05-19-2008, 11:48 PM
I built the lathe in 1983 and I learned a lot. If I was at the same point in my learning, I'd do it again.

Here's a photo of it:


If you want a good fun educational project build one of the machines. But if what you want is a machine to get something else done, by one. The machines all work as advertised but you will spend a lot of time on the project and if what you really want to do is to make other parts, this will only delay your progress. And the cost of materials, if bought new, would approach or equal the cost of a usable used machine. Also, as others have said, these machines have limitations due to the compromises that had to be made in their design.

05-24-2008, 02:23 AM
I built the lathe in 1983 and I learned a lot. If I was at the same point in my learning, I'd do it again.

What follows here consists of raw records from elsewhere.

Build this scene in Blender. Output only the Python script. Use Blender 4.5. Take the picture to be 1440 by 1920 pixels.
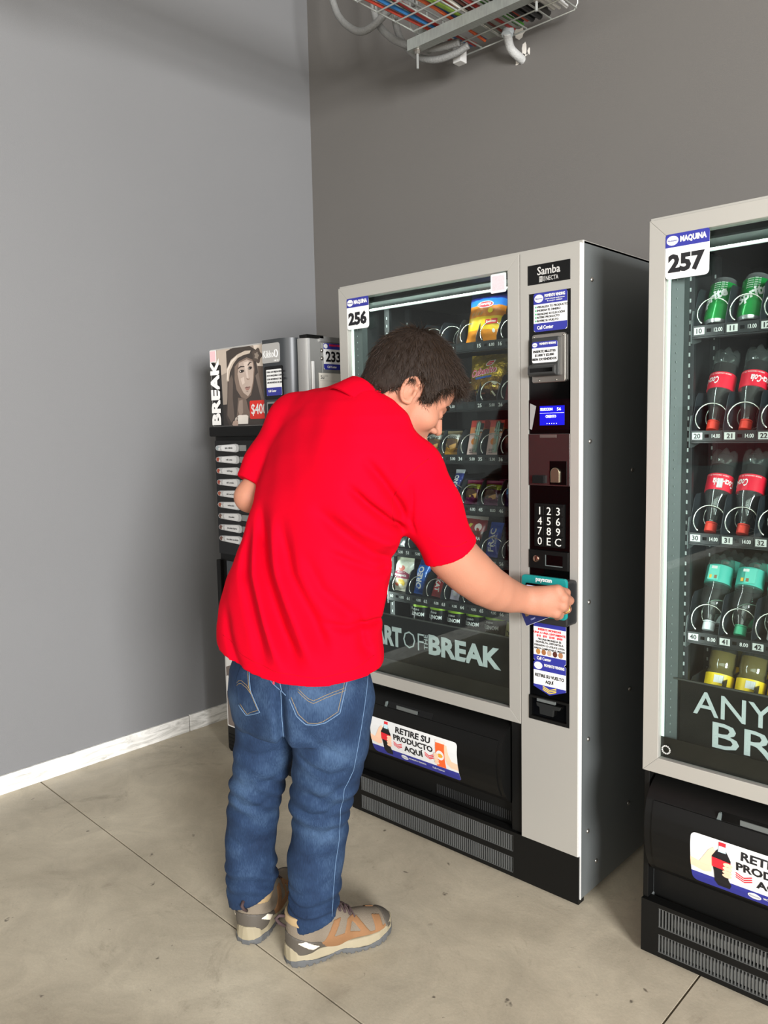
import bpy, bmesh, math, random
import numpy as np
from mathutils import Vector, Matrix

for _o in list(bpy.data.objects):
    bpy.data.objects.remove(_o, do_unlink=True)
SC = bpy.context.scene
COL = SC.collection
random.seed(7)
R = math.radians

# ------------------------------------------------------------------ camera
cam_data = bpy.data.cameras.new('camera')
cam = bpy.data.objects.new('camera', cam_data)
COL.objects.link(cam)
CAM_H = 1.3546
CAM_R = Vector((0.73162, 0.68139, -0.02107))
CAM_U = Vector((-0.05538, 0.09021, 0.99438))
CAM_F = Vector((-0.67946, 0.72634, -0.10373))
mw = Matrix.Identity(4)
for i in range(3):
    mw[i][0] = CAM_R[i]; mw[i][1] = CAM_U[i]; mw[i][2] = -CAM_F[i]
mw[0][3], mw[1][3], mw[2][3] = 0.0, 0.0, CAM_H
cam.matrix_world = mw
cam_data.sensor_fit = 'VERTICAL'
cam_data.sensor_height = 36.0
cam_data.lens = 36.0 * 1493.0 / 1920.0
cam_data.clip_start = 0.05
SC.camera = cam

# ------------------------------------------------------------------ light
world = bpy.data.worlds.new('daylight')
SC.world = world
world.use_nodes = True
wn = world.node_tree
wn.nodes['Background'].inputs['Color'].default_value = (0.93, 0.96, 1.0, 1)
wn.nodes['Background'].inputs['Strength'].default_value = 0.6

def area_light(name, loc, target, sx, sy, power, color):
    d = bpy.data.lights.new(name, 'AREA')
    d.shape = 'RECTANGLE'; d.size = sx; d.size_y = sy; d.energy = power; d.color = color
    o = bpy.data.objects.new(name, d); COL.objects.link(o)
    o.location = loc
    o.rotation_euler = (Vector(target) - Vector(loc)).to_track_quat('-Z', 'Y').to_euler()
    return o

# daylight falling through the tall glazed front of the hall, behind the photographer
area_light('daylight_front', (1.6, -5.6, 2.3), (-0.3, 2.0, 0.8), 6.5, 3.0, 220, (1.0, 0.965, 0.91))
# daylight through the side doorway, to the right: the main light
area_light('daylight_side', (4.9, -1.9, 1.95), (-2.5, 1.2, 1.0), 2.0, 1.7, 820, (0.985, 0.985, 1.0))

SC.view_settings.view_transform = 'Standard'
SC.view_settings.look = 'None'
SC.view_settings.gamma = 1.0
SC.view_settings.use_curve_mapping = False
SC.view_settings.exposure = 0.35

# ------------------------------------------------------------------ materials
def lin(c):
    if isinstance(c, str):
        c = tuple(int(c[i:i + 2], 16) / 255 for i in (0, 2, 4))
    return tuple(x / 12.92 if x <= 0.04045 else ((x + 0.055) / 1.055) ** 2.4 for x in c)

MATS = {}
def mat(name, col='808080', rough=0.5, metal=0.0, var=0.0, vscale=8.0, bump=0.0, bscale=60.0,
        emit=None, estr=0.0, spec=0.5, sheen=0.0, sss=0.0, coat=0.0, stretch=None):
    if name in MATS:
        return MATS[name]
    m = bpy.data.materials.new(name); m.use_nodes = True
    nt = m.node_tree; b = nt.nodes['Principled BSDF']
    c = lin(col)
    b.inputs['Base Color'].default_value = (*c, 1)
    b.inputs['Roughness'].default_value = rough
    b.inputs['Metallic'].default_value = metal
    b.inputs['Specular IOR Level'].default_value = spec
    if sheen: b.inputs['Sheen Weight'].default_value = sheen
    if coat: b.inputs['Coat Weight'].default_value = coat
    if sss:
        b.inputs['Subsurface Weight'].default_value = sss
        b.inputs['Subsurface Radius'].default_value = (0.012, 0.004, 0.002)
        b.inputs['Subsurface Scale'].default_value = 1.0
    if emit is not None:
        b.inputs['Emission Color'].default_value = (*lin(emit), 1)
        b.inputs['Emission Strength'].default_value = estr
    if var or bump:
        tc = nt.nodes.new('ShaderNodeTexCoord')
        src = tc.outputs['Object']
        if stretch:
            mp = nt.nodes.new('ShaderNodeMapping'); mp.inputs['Scale'].default_value = stretch
            nt.links.new(src, mp.inputs['Vector']); src = mp.outputs['Vector']
    if var:
        n = nt.nodes.new('ShaderNodeTexNoise'); n.inputs['Scale'].default_value = vscale
        n.inputs['Detail'].default_value = 6
        nt.links.new(src, n.inputs['Vector'])
        mx = nt.nodes.new('ShaderNodeMix'); mx.data_type = 'RGBA'
        mx.inputs['A'].default_value = (*[max(0, x * (1 - var)) for x in c], 1)
        mx.inputs['B'].default_value = (*[min(1, x * (1 + var)) for x in c], 1)
        nt.links.new(n.outputs['Fac'], mx.inputs['Factor'])
        nt.links.new(mx.outputs['Result'], b.inputs['Base Color'])
    if bump:
        n2 = nt.nodes.new('ShaderNodeTexNoise'); n2.inputs['Scale'].default_value = bscale
        n2.inputs['Detail'].default_value = 4
        nt.links.new(src, n2.inputs['Vector'])
        bp = nt.nodes.new('ShaderNodeBump'); bp.inputs['Strength'].default_value = bump
        bp.inputs['Distance'].default_value = 0.01
        nt.links.new(n2.outputs['Fac'], bp.inputs['Height'])
        nt.links.new(bp.outputs['Normal'], b.inputs['Normal'])
    MATS[name] = m
    return m

def glass_mat(name, tint='FFFFFF', ior=1.45, rough=0.0, opacity=0.0, refl=1.0):
    """thin clear sheet: light passes straight, Fresnel reflection on top"""
    if name in MATS: return MATS[name]
    m = bpy.data.materials.new(name); m.use_nodes = True
    nt = m.node_tree; nt.nodes.clear()
    out = nt.nodes.new('ShaderNodeOutputMaterial')
    tr = nt.nodes.new('ShaderNodeBsdfTransparent'); tr.inputs['Color'].default_value = (*lin(tint), 1)
    gl = nt.nodes.new('ShaderNodeBsdfGlossy'); gl.inputs['Roughness'].default_value = rough
    gl.inputs['Color'].default_value = (refl, refl, refl, 1)
    lw = nt.nodes.new('ShaderNodeLayerWeight'); lw.inputs['Blend'].default_value = 0.5
    pw = nt.nodes.new('ShaderNodeMath'); pw.operation = 'POWER'; pw.inputs[1].default_value = 5.0
    f0 = ((ior - 1) / (ior + 1)) ** 2
    ma = nt.nodes.new('ShaderNodeMath'); ma.operation = 'MULTIPLY_ADD'; ma.inputs[1].default_value = 1 - f0; ma.inputs[2].default_value = f0
    nt.links.new(lw.outputs['Facing'], pw.inputs[0]); nt.links.new(pw.outputs[0], ma.inputs[0])
    mx = nt.nodes.new('ShaderNodeMixShader')
    nt.links.new(ma.outputs[0], mx.inputs['Fac'])
    base = tr.outputs['BSDF']
    if opacity:
        df = nt.nodes.new('ShaderNodeBsdfDiffuse'); df.inputs['Color'].default_value = (*lin(tint), 1)
        m2 = nt.nodes.new('ShaderNodeMixShader'); m2.inputs['Fac'].default_value = opacity
        nt.links.new(tr.outputs['BSDF'], m2.inputs[1]); nt.links.new(df.outputs['BSDF'], m2.inputs[2])
        base = m2.outputs['Shader']
    nt.links.new(base, mx.inputs[1]); nt.links.new(gl.outputs['BSDF'], mx.inputs[2])
    nt.links.new(mx.outputs['Shader'], out.inputs['Surface'])
    MATS[name] = m
    return m

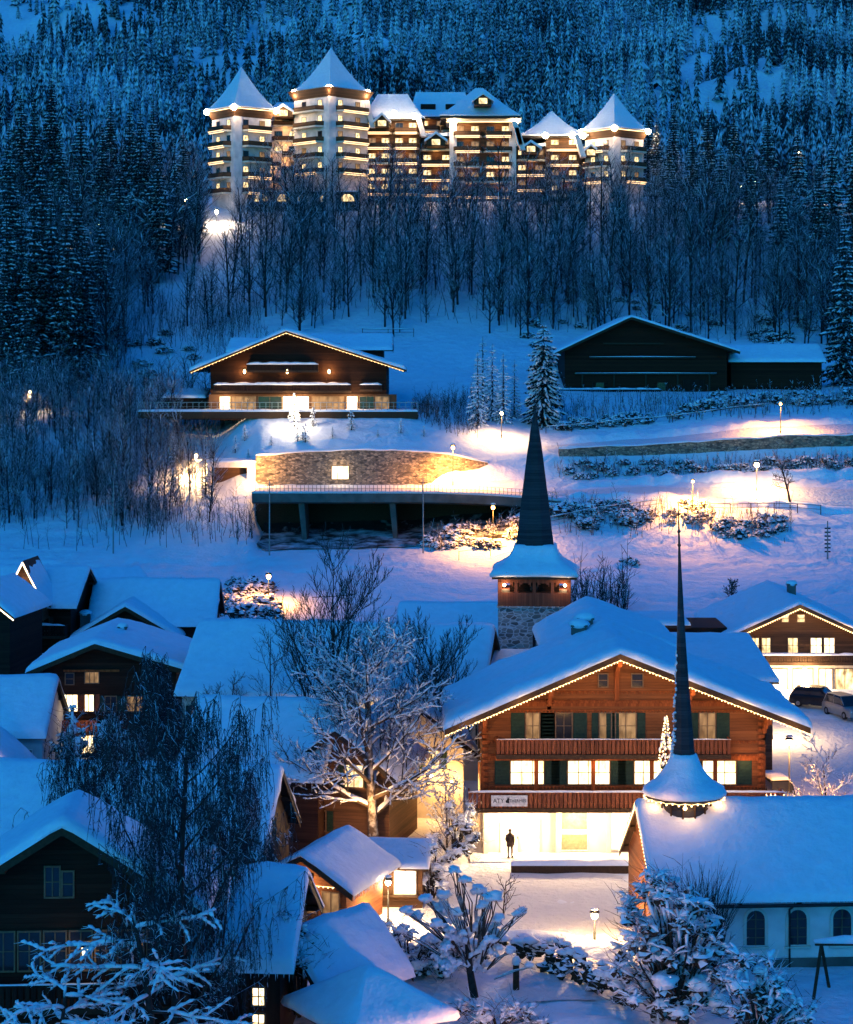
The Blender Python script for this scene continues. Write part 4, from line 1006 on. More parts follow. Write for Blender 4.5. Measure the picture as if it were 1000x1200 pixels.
for dx in (-2.5, 2.5):
    b = MB(); b.box(dx+(x0+x1)/2-1.5, dx+(x0+x1)/2+1.5, y+.2, y+3, zt+.4, zt+2.8); b.build('dormer', M['dark_wood'], t)
t, x0, x1, y, zt = hblock(602, 642, 406, 172, 232, 3, 'brown_wood', 8, lit=.4); flat_snow(t, x0-.3, x1+.3, y-1.2, y+8, zt, .7)
t, x0, x1, y, zt = hblock(640, 682, 404, 160, 222, 4, 'brown_wood', 9, lit=.5)
flare_roof(t, (x0+x1)/2-2.2, y+4.5, ((x1-x0)/2+3.4, 6), zt, HZp(131, 406), 0, rid=.3, k=1.5)
g_ = MB()
for px in (640, 672, 684): p = Vector((HX(px,400)-ho.location.x, y-2.4, zt-.1)); g_.blob(p, .6, 0, 0); lamp('eave_flood', (p.x, p.y-1.0, p.z-.9), 260, FLO, t, .3)
g_.build('floodlight', M['hotel_bulb'], t)
t, x0, x1, y, zt = hblock(680, 708, 407, 176, 222, 3, 'brown_wood', 7, lit=.4); flat_snow(t, x0-.3, x1+.3, y-1.2, y+7, zt, .7)
for (pa, ya, pb, yb) in ((430,118,437,150), (490,137,497,160), (603,142,610,170), (606,150,613,176), (676,158,684,184)):
    b = MB(); x0_, z0_ = HX(pa,400)-ho.location.x, HZp(ya,400); x1_, z1_ = HX(pb,400)-ho.location.x, HZp(yb,400)
    b.hexa([(x1_-.5,-5.6,z1_),(x1_+.5,-5.6,z1_),(x1_+.5,-3,z1_),(x1_-.5,-3,z1_),(x0_-.5,-5.6,z0_),(x0_+.5,-5.6,z0_),(x0_+.5,-3,z0_),(x0_-.5,-3,z0_)]); b.build('buttress', M['white_plaster'], ho)
for (pa, pb, ya, yb, Y_) in ((440,456,136,150,400), (500,522,158,172,401), (612,632,168,180,402), (684,700,172,184,402), (322,344,126,138,400), (556,576,112,124,399)):
    zz = HZp(yb, Y_); x0_, x1_ = HX(pa,Y_)-ho.location.x, HX(pb,Y_)-ho.location.x; b = MB(); xm = (x0_+x1_)/2; hh = HZp(ya, Y_)-zz; y0_ = Y_-405-1.6
    b.add([(x0_,y0_,zz),(x1_,y0_,zz),(x1_,y0_,zz+hh*.4),(xm,y0_,zz+hh),(x0_,y0_,zz+hh*.4),(x0_,y0_+5,zz),(x1_,y0_+5,zz),(x1_,y0_+5,zz+hh*.4),(xm,y0_+5,zz+hh),(x0_,y0_+5,zz+hh*.4)], [(0,1,2,3,4),(9,8,7,6,5),(0,5,6,1),(1,6,7,2),(4,9,5,0)]); dm_ = b.build('dormer', M['brown_wood'], ho)
    b = MB()
    for (xa_, za_, xb_, zb_) in ((x0_-.4,zz+hh*.4-.2,xm,zz+hh), (xm,zz+hh,x1_+.4,zz+hh*.4-.2)): b.hexa([(xa_,y0_-.6,za_+.02),(xb_,y0_-.6,zb_+.02),(xb_,y0_+5,zb_+.02),(xa_,y0_+5,za_+.02),(xa_,y0_-.6,za_+.5),(xb_,y0_-.6,zb_+.5),(xb_,y0_+5,zb_+.5),(xa_,y0_+5,za_+.5)])
    b.build('snow', M['snow'], dm_); window(dm_, xm, y0_, zz+.2, 1.6, 1.1, 2, 1, 'lit', 0)
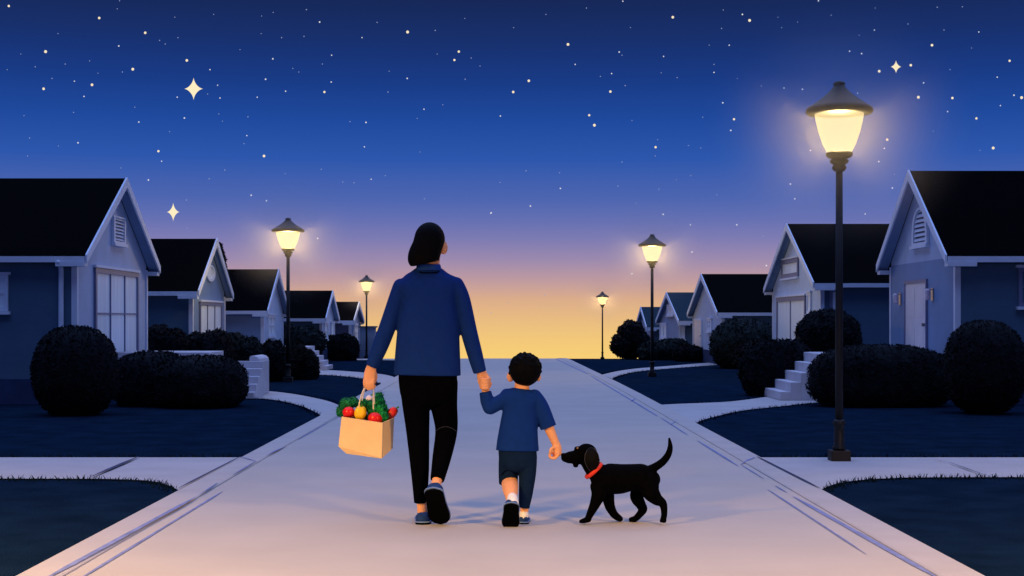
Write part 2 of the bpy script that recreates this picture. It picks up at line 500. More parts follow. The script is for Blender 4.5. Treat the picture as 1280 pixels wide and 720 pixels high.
            dm = MB(); bx(dm, u0 + fw, u1 - fw, 0, .015, za, zb - fw); d = dm.build('door', M['door'], root)
            pm = MB(); hz = zb - fw - za; pw = (u1 - u0 - 2 * fw)
            for i in (0, 1):
                for j in (0, 1):
                    a = u0 + fw + pw * (.12 + .42 * i); b_ = a + pw * .34
                    bx(pm, a, b_, .016, .019, za + hz * (.08 + .48 * j), za + hz * (.46 + .48 * j))
            pm.build('door_panel', M['door'], d)
            hm = MB(); bx(hm, u0 + fw + .04, u0 + fw + .08, .016, .06, za + hz * .45, za + hz * .49); hm.build('handle', M['brass'], d)
        elif k == 'vent':
            arch = opt.get('arch', False)
            uc, r = (u0 + u1) / 2, (u1 - u0) / 2
            Xo = lambda d: Xw - s * d
            if arch:
                zs = zb - r
                lp = [(u1, za), (u1, zs)] + [(uc + r * math.cos(a), zs + r * math.sin(a)) for a in [math.pi * i / 10 for i in range(1, 10)]] + [(u0, zs), (u0, za)]
            else:
                zs = zb; lp = [(u1, za), (u1, zb), (u0, zb), (u0, za)]
            cu, cz = uc, (za + zb) / 2
            inn = [(cu + (a - cu) * .78, cz + (b_ - cz) * .88) for a, b_ in lp]
            fr = MB(); nl = len(lp)
            for i in range(nl):
                j = (i + 1) % nl
                q = [lp[i], lp[j], inn[j], inn[i]]
                fr.prism([(Xo(.002), a, b_) for a, b_ in q], [(Xo(.045), a, b_) for a, b_ in q])
            v = fr.build('gable_vent', M['trim'], root)
            MB().prism([(Xo(.002), a, b_) for a, b_ in inn], [(Xo(.008), a, b_) for a, b_ in inn]).build('vent_backing', M['vent'], v)
            lv = MB(); n = 7; z_in0, z_in1 = cz + (za - cz) * .88, cz + (zb - cz) * .88
            for i in range(n):
                z = z_in0 + (z_in1 - z_in0) * (i + .3) / n
                hw_ = r * .76
                if arch and z > zs: hw_ = math.sqrt(max(r * r * .55 - (z - zs) ** 2, .0004))
                dz = (z_in1 - z_in0) / n * .55
                lv.prism([(Xo(.010), uc - hw_, z + dz), (Xo(.034), uc - hw_, z), (Xo(.034), uc - hw_, z + .012), (Xo(.010), uc - hw_, z + dz + .012)],
                         [(Xo(.010), uc + hw_, z + dz), (Xo(.034), uc + hw_, z), (Xo(.034), uc + hw_, z + .012), (Xo(.010), uc + hw_, z + dz + .012)])
            lv.build('louvre', M['trim'], v)
            sl = MB(); sl.box(Xo(.002), Xo(.07), u0 - .03, u1 + .03, za - .05, za - .004); sl.build('sill', M['trim'], v)
        elif k == 'round':
            uc, r = (u0 + u1) / 2, (u1 - u0) / 2
            zc, rz = (za + zb) / 2, (zb - za) / 2
            ring = MB(); n = 20
            ell = lambda q: [(uc + r * q * math.cos(2 * math.pi * i / n), zc + rz * q * math.sin(2 * math.pi * i / n)) for i in range(n)]
            o_, i_ = ell(1), ell(.72)
            for i in range(n):
                j = (i + 1) % n; q = [o_[i], o_[j], i_[j], i_[i]]
                ring.prism([(Xw - s * .002, a, b_) for a, b_ in q], [(Xw - s * .04, a, b_) for a, b_ in q])
            w = ring.build('oval_window', M['trim'], root)
            MB().prism([(Xw - s * .002, a, b_) for a, b_ in i_], [(Xw - s * .012, a, b_) for a, b_ in i_]).build('pane', M['pane'], w)
        elif k == 'sconce':
            uc, zc = (u0 + u1) / 2, (za + zb) / 2
            m1 = MB(); bx(m1, uc - .045, uc + .045, 0, .02, za, zb); w = m1.build('wall_lantern', M['brass'], root)
            m2 = MB(); x = Xw - s * .09
            m2.lathe([(.02, 0), (.035, .02), (.045, (zb - za) * .75), (.02, (zb - za) * .9)], (x, uc, za + .01), 10); m2.build('lantern_glass', M['garlic'], w)
            m3 = MB(); m3.box(Xw - s * .02, Xw - s * .09, uc - .008, uc + .008, zb - .03, zb - .015); m3.build('lantern_arm', M['brass'], w)
        elif k == 'downpipe':
            xc = (x0 - CX) * Yn / F
            MB().tube([(xc, ye - .01, zE - .02), (xc, ye + .03, zE - .05), (xc, Yn - .06, zE - .14), (xc, Yn - .06, zE - .5), (xc, Yn - .06, terrain(Yn) + .05)],
                      [.034] * 5, (1, 0, 0), 10).build('downpipe', M['trim'], root, True)
    return root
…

I built the foundry and made some castings in 1984. I bought the lathe book, read it thoroughly, but before I got started building it I interviewed with a machine shop looking for an "operator." Two days later I walked up to a Warner & Swasey #3 turret lathe, finished up the run that it was doing, set up a complex job using all four cross slide turret positions and three of six tailstock positions, *and* made the production quota for the shift.

The interview and the successful start were largely due to what I had learned in the Gingery books. Not how to bodge something together with only a hacksaw and hand drill, but how and why the tools worked, how to set up and align them, etc.

I enjoyed that job thoroughly, but in retrospect the shop foreman probably thought I was a loose cannon. I eventually wondered why I was always assigned to machines he could see from his office - I think it was the time I got tired of waiting for Maintenance to do something about the grunchy tailstock turret indexing on the Swasey, so next time the foreman walked by, I had it all disassembled and spread out on the workbench... heck, it was trivial compared to building a lathe from scratch!

A few years later I built a workshop and it's mostly full of machine tools now. It all started with that "The Charcoal Foundry" book...

"Here, read this book. It won't hurt you."